Tuesday, March 17, 2009

30 Years and many paper cuts later...

So the compact disc recently celebrated 30 years! I still remember the very first time I heard and saw a CD। Flashback to one of the early Record Conferences in Toronto. The Record Conference, as it was known then, was a gathering of all the movers and shakers from the Radio and Recording industry. It’s now called Canadian Music Week, which just wrapped up for ‘09 here in the city, with excellent attendance numbers by the way. Back in the day, they did a panel on the new audio format called the compact disc. Rather than only boost the new format’s musical fidelity, which true audiophiles have derided for years, (saying things like “an acoustic piano on CD doesn’t sound at all like a piano on vinyl”), I can vividly remember that the focus seemed to be the disc’s indestructibility as a key selling point. The presenter doing the unveiling of this strange but miniature ‘silvery record’ stubbed -out a cigarette on it’s face, poured sand all over it, also coffee, threw it to the ground and then like magic, he popped it in the CD deck and it played without any glitches or skips. Anyone who’s ever owned a CD, knows that demonstration may well have been the very last time a CD never skipped.

Happy Birthday my shiny round friend! But here’s the thing….Um…It’s not that I don’t like you on a personal level, but while touting your 30th, it’s a little difficult to really celebrate because looking back, you let me down. Allow me to explain. For starters those graphic designers tried so hard to make your inner sleeve and liner notes something special, but CD, you never matched the vinyl album’s layout capabilities. And my eyes are still out of focus from trying to read microscopic liner notes without the aid of a magnifying glass. Sure…eventually you offered fold out designs and even 3 layered thingies, but it doesn’t even come close to the tactile sensation of holding a proper LP in your hands. For the uninformed, that’s not ‘text –speak’ for Laugh n’ Play; LP means long player. LOL. And one of your biggest sins CD, was what I call the ‘wacky fold’ design। Leaves of glossy paper that have to go back in the case just so, or the cover won’t close at all. Paper cut anyone?Jeeezus, I didn’t know I needed a degree from Origami University to play a friggin’ piece of music!

And there’s more about you CD that I still can’t get right. When vinyl was it, your favourite side of the album just never seemed complete without hearing the stylus go round and round picking up nothing but hiss on what’s been called the ‘lock-groove’. Vinyl afficionados will remember this as the silent loop at the end of the last track on a side, designed to stop the needle and tone-arm from skating all over the label itself. There could be music fans out there, brought up only on CD’s, who've never experienced the sound of a side done.

And what about those mysterious etchings on the very center of the album? Runout groove etchings were the coolest thing ever. Kinda like finding an easter egg on a DVD or video game today, these etchings gave you pause to think ‘is this a mini message from the Artist himself?’...‘Whats that mean?’… 'Who wrote that?’… 'Why’s it written there?’

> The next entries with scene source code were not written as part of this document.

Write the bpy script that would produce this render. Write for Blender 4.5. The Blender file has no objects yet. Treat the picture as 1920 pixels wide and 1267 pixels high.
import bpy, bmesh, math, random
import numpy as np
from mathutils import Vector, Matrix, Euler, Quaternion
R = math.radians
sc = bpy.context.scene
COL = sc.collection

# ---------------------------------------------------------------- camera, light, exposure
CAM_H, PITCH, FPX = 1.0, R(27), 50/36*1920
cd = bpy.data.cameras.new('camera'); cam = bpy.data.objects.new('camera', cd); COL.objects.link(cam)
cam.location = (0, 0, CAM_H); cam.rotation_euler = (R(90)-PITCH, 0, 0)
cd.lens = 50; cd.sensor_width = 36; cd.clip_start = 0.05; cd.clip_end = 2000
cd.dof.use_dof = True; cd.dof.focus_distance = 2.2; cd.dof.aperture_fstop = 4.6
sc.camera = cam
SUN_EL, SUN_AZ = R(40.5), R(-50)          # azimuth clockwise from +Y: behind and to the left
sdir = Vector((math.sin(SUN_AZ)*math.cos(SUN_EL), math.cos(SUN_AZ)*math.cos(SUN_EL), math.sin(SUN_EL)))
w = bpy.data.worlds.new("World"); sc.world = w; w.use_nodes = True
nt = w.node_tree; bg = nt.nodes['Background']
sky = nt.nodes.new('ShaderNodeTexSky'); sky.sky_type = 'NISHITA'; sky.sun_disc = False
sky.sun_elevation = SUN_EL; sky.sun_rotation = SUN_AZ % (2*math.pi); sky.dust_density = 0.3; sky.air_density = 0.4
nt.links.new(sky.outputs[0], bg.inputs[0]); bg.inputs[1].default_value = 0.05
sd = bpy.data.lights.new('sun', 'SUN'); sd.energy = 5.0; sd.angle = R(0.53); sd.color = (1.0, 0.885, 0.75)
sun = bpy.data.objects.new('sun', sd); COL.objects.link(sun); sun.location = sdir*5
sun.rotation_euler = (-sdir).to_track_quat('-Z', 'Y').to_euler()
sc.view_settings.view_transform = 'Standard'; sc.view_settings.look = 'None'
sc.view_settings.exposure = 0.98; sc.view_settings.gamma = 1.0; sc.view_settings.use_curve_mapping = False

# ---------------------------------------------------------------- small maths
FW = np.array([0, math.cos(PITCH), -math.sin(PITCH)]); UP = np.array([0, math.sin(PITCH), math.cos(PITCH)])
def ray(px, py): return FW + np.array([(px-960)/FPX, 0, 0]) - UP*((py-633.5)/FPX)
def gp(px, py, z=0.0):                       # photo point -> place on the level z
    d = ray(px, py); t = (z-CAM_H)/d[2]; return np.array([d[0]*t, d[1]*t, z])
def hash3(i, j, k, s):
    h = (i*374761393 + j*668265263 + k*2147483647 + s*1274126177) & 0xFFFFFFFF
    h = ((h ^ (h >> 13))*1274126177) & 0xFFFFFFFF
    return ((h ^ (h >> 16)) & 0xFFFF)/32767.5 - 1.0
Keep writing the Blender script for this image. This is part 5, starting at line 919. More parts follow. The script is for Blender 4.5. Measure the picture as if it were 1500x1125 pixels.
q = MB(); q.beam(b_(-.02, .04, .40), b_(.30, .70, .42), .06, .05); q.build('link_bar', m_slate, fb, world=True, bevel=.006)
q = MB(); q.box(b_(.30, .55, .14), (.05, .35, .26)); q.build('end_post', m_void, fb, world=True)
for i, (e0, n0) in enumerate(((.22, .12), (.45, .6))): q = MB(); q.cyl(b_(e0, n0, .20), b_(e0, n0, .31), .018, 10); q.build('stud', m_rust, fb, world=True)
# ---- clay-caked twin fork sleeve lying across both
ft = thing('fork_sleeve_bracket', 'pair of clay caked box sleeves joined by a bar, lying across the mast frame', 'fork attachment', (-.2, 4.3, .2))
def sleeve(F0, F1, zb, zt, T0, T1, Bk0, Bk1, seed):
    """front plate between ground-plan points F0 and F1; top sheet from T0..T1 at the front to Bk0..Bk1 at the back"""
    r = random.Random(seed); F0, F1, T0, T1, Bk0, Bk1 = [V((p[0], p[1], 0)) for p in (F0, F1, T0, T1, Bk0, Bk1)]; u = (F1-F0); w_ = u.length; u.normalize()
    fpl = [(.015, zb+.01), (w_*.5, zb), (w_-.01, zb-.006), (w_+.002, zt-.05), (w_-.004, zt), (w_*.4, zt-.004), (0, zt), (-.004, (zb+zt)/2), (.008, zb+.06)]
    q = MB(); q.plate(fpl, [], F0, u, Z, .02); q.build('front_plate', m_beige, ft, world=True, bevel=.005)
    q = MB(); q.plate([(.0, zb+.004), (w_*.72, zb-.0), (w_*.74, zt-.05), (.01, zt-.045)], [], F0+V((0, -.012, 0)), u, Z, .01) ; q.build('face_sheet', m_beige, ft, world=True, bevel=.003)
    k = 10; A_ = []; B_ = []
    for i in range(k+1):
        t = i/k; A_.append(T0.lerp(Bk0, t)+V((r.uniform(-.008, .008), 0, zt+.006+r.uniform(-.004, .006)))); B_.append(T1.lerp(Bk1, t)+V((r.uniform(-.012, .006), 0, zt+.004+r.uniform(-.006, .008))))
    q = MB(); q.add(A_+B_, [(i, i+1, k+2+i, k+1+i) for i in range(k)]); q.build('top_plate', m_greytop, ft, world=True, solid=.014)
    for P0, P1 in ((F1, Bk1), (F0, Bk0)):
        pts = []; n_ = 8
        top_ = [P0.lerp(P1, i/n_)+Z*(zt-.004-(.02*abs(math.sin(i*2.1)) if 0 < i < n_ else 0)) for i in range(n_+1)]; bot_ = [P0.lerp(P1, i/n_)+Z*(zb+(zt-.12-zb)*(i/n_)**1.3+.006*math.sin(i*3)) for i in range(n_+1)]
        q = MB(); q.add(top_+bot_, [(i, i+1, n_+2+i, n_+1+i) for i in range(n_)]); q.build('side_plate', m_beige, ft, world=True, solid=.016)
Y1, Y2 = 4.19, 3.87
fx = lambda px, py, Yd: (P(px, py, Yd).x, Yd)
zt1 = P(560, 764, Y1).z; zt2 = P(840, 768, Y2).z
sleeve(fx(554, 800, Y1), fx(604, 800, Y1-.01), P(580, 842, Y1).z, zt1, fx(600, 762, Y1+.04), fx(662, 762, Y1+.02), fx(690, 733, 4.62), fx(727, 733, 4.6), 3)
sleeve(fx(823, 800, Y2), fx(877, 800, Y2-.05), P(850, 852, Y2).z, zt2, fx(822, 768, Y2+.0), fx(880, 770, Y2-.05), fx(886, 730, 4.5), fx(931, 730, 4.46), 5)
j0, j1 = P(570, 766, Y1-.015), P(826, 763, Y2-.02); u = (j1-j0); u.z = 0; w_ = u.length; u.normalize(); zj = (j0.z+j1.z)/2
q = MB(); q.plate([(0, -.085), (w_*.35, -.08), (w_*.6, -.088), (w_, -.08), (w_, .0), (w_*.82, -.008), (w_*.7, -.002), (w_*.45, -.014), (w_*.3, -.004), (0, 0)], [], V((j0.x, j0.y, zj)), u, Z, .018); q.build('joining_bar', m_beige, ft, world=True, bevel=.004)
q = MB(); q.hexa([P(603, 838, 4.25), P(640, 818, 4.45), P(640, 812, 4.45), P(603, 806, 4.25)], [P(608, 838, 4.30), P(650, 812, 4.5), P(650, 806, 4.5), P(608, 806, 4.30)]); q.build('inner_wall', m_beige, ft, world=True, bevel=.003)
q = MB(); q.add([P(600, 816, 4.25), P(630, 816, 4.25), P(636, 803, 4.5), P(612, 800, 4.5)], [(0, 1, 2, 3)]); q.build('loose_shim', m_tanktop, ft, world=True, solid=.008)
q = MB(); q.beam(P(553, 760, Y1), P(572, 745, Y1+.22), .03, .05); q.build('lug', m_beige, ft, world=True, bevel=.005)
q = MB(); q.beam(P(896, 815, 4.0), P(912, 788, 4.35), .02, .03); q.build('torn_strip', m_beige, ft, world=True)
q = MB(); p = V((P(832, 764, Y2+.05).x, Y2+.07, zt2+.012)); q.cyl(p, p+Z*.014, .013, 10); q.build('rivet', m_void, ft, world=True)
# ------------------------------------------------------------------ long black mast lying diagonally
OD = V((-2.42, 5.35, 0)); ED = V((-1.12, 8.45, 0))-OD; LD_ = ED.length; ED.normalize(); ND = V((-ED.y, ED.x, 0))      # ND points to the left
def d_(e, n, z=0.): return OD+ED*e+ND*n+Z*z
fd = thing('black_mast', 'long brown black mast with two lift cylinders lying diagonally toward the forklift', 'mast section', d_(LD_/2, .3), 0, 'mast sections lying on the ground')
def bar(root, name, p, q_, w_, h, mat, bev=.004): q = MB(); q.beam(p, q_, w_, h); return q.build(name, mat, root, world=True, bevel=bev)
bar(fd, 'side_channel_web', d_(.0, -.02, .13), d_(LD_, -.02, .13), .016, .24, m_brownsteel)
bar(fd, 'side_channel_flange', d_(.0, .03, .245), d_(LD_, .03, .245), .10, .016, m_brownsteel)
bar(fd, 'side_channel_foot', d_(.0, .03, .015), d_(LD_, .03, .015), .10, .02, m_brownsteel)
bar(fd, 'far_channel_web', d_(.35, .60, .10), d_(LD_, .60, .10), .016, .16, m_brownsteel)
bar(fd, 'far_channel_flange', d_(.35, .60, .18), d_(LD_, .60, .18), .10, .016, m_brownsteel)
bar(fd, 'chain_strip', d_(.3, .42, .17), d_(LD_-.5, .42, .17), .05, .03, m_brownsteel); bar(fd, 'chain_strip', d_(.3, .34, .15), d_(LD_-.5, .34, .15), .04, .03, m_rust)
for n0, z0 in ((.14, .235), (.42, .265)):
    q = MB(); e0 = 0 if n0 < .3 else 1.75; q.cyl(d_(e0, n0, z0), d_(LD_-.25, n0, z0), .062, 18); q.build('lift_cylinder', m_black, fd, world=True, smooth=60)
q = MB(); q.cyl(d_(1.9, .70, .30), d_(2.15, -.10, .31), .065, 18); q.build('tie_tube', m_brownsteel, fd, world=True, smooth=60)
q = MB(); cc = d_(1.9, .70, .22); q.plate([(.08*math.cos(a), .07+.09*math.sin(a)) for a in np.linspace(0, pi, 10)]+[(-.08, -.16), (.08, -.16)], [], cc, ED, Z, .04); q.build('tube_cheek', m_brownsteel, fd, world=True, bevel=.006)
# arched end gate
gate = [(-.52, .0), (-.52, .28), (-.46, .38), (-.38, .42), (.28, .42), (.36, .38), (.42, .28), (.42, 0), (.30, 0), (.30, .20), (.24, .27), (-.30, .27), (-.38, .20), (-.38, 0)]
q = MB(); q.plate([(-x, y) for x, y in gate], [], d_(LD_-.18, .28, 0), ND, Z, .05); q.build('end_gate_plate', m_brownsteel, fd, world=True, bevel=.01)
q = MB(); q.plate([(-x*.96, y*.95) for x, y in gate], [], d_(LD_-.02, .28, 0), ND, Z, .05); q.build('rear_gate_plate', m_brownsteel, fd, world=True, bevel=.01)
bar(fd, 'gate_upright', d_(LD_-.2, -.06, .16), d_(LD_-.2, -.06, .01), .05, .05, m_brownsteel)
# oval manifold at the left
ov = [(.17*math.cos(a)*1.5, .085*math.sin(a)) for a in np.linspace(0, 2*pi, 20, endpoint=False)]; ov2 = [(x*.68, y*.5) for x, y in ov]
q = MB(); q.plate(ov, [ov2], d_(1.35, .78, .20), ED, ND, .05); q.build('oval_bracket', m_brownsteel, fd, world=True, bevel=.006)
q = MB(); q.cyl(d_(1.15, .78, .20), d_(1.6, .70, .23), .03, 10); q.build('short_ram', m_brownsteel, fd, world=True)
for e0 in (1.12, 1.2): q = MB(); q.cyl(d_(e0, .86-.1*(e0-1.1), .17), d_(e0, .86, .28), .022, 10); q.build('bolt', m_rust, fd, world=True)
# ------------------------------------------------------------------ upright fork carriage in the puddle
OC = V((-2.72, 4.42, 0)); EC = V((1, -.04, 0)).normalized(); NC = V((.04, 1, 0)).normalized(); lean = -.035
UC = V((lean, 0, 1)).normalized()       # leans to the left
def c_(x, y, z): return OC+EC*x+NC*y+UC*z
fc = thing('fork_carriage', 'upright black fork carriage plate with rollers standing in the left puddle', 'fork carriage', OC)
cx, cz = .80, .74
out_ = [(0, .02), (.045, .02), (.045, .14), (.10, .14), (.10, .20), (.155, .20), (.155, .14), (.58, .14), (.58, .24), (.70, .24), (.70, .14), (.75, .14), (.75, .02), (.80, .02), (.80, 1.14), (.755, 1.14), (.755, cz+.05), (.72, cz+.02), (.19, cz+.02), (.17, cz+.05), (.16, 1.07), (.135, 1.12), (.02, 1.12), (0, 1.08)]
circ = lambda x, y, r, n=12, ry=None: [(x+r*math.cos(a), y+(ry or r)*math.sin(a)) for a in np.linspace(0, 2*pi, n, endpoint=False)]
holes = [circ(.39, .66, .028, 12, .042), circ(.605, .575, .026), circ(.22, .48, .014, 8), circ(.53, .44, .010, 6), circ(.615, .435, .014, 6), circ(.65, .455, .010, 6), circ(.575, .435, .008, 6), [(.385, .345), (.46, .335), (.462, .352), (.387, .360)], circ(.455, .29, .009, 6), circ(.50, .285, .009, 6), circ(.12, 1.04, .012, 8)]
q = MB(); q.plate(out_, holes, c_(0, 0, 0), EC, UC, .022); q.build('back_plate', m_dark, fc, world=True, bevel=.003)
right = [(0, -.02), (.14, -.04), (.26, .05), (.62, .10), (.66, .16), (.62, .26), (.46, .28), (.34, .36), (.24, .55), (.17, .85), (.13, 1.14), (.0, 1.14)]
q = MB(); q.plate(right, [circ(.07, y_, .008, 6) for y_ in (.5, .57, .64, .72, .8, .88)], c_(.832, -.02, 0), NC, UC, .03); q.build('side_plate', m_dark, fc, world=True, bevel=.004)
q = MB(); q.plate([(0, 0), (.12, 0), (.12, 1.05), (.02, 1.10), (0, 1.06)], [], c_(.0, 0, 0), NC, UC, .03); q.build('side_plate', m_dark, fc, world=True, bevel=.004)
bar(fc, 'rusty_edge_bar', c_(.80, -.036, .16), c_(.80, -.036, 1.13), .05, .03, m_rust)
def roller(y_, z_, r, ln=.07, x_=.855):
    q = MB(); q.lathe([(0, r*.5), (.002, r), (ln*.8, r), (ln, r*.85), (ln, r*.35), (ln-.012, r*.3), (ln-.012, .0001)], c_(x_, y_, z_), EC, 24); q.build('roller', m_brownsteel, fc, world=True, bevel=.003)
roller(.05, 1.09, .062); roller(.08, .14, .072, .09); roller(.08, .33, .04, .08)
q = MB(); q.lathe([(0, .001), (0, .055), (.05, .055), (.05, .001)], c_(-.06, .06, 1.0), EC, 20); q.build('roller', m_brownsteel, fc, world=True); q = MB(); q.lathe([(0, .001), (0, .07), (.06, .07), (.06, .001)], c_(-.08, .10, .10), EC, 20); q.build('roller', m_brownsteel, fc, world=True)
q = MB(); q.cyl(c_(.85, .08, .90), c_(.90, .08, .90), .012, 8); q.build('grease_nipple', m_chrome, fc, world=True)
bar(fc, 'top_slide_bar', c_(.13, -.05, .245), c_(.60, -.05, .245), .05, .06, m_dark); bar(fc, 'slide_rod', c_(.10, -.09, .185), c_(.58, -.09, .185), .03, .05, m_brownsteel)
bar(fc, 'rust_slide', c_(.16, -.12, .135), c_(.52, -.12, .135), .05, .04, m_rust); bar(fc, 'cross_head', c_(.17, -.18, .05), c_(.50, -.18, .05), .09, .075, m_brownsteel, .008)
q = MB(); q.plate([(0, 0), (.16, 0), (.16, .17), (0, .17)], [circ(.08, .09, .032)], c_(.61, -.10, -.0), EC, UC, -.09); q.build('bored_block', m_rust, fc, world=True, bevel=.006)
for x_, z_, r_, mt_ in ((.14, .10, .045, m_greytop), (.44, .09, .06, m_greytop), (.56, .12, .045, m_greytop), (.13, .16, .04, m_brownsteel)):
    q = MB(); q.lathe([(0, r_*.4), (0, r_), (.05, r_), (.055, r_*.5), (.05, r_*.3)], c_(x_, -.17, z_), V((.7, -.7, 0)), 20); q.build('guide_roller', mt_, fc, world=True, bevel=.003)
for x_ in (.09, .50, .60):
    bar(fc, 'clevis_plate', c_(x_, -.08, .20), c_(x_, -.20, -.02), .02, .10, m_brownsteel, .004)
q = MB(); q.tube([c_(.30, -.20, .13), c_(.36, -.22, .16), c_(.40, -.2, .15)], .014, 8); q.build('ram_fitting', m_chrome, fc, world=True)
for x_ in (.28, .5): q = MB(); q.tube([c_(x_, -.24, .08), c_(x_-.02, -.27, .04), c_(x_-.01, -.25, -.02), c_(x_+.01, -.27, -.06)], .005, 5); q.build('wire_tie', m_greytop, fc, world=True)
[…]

It’s no surprise that throughout the CD’s reign, many artists put out vinyl versions of their work. Some still do. On the smooth end, Van Morrison has put out vinyl and on the rockier side of things so has Motley Crue. There’s many other artists on vinyl of course and they’re apparently as popular as snowshovels in Winnipeg. In fact, in 2008 1.88 million vinyl albums were purchased, more than in any other year in the history of Nielsen SoundScan, which began tracking LP sales in 1991.

Happy Birthday CD, save me some cake. And now that the MP3 has taken over, I wonder if there’s similar nostalgia and fondness for the wayward CD?
Now if I could just get these fold-up liner notes back in the damn case. "Ouch...paper cut".